The entire All Blacks team had fewer caps than French fullback Serge Blanco. Yet they won 18-9 in a match of six drop goals, one from All Black fullback Greg Cooper and two from fly-half Frano Botica cancelling out three for France by Patrick Lescarboura.

Brewer's try and five more points from Cooper's boot made the difference, but perhaps more important than the result was the warmth with which a fresh new squad, untouched by the running battles over South Africa, was greeted by the New Zealand public.

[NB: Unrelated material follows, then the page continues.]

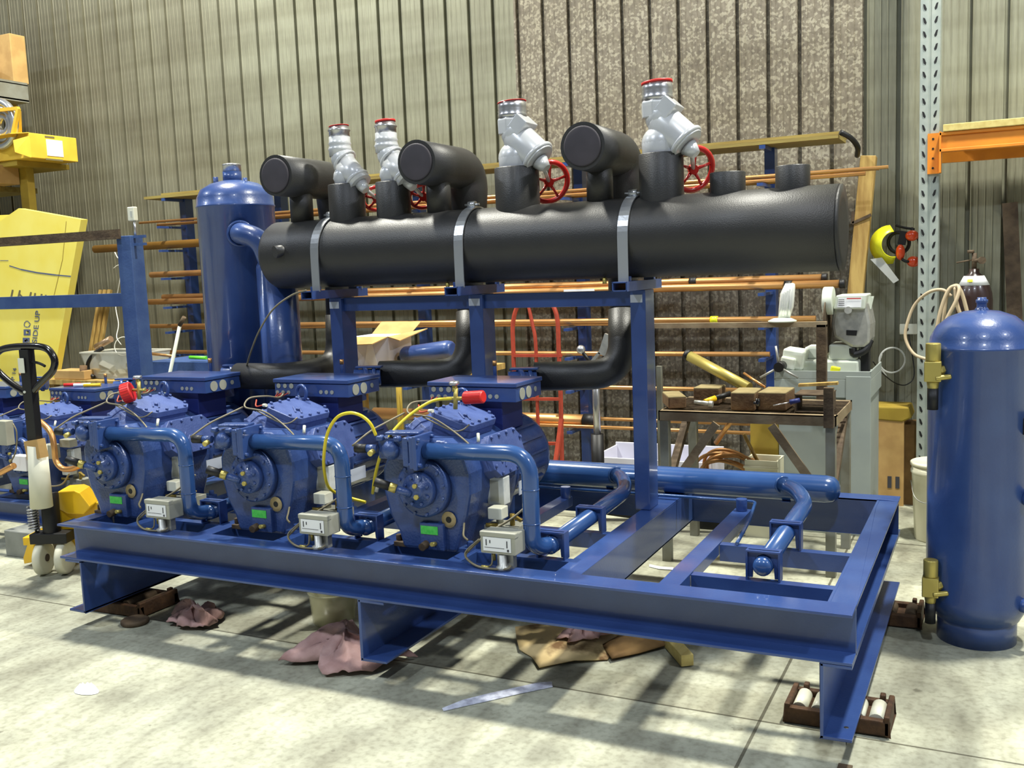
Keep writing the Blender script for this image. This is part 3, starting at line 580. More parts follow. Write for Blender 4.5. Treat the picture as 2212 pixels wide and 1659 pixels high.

When they lost the Bledisloe opener 13-12 to Australia, New Zealand's selectors rushed a shedload of Cavaliers, including the entire pack, back into the team. Their reward was a 13-12 victory in the next Test, followed by a defeat in the decider which was welcomed not only by the delighted Australians, for whom taking the Bledisloe was a breakthrough comparable to their 1984 'Grand Slam' tour of Europe.

The day after, reporting on a Sevens tournament otherwise memorable at this distance only for the Paris University squad taking the field with their shorts on their heads, I found myself seated next to veteran Guardian correspondent David Frost. He who explained that, no, his choice of an Australian Rugby Union tie that day was no coincidence at all, but an expression of delight that the New Zealand Union had not been rewarded for its lack of loyalty to players who had shown loyalty to it.

The Cavaliers represented a low point in the relationship between the game of rugby and much of the New Zealand population, already seriously damaged by the events of 1981.

But like most low points it was followed by a revival. The Baby Blacks represented a fresh, untarnished start and a timely influx of prime, youthful talent which combined with survivors from the Cavaliers to take New Zealand to its resounding victory in the following year's inaugural World Cup.

Apartheid and amateurism would take a little longer to resolve.